The offensive tweet used racist stereotypes to suggest Velji rode a camel and lived in a cave. 

He reported the comment to Twitter, but as of Monday afternoon, it has yet to be removed. 

The exchange began after Velji had tweeted a video of himself on a CBC News Panel, weighing in on Alberta Premier Jason Kenny’s support of federal Conservative Party Leader Andrew Scheer.

The Twitter user posted the vile comment, and Velji responded facetiously that he uses a “camel valet service” called “HUMP” and that he doesn’t own but rather rents a cave, so it’s not technically his. 

Others came to Velji’s defence. 

“I’m proud of your response to this idiot,” one Twitter user said. 
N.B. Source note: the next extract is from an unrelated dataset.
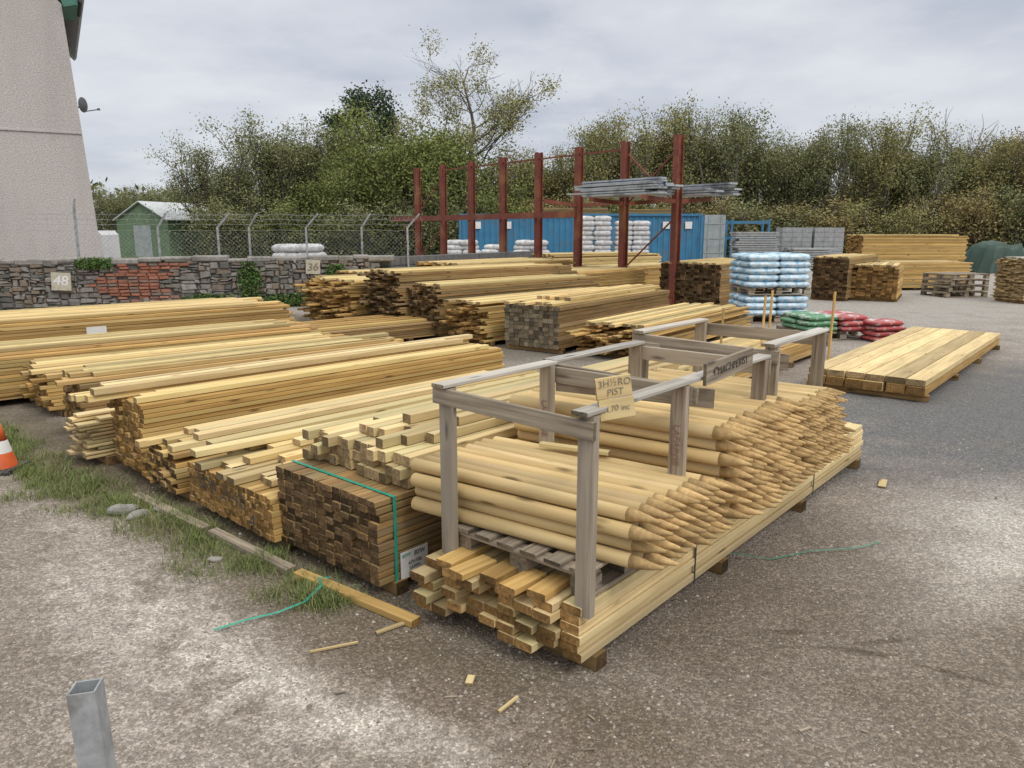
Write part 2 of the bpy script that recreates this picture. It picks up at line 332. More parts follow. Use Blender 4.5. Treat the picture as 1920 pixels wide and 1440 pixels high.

Over the last couple of days, the conversation has continued. 

“He grew up in the neighbourhood where I live,” tweeted Calgary Mayor Naheed Nenshi. “I can confirm no camels or caves in NE Calgary. I can also confirm that all people of colour have jokes to disarm racists and aggressors. And that it would be so much better if we didn’t have to.”

In his line of work, Velji often weighs in on heated political topics, so he’s used to facing criticism but doesn’t deal with racism often. He’s also a co-founder of a volunteer organization called Everyone’s Canada, which promotes celebrating diversity, pluralism and multiculturalism. 

He said he’s noticed increased polarization online paired with anonymity “is breeding a mainstream version of this rhetoric that makes it much more acceptable to throw out there.” 

Velji said he is going to continue to draw attention to racism.

“People around me from other minority communities face it much worse,” he said.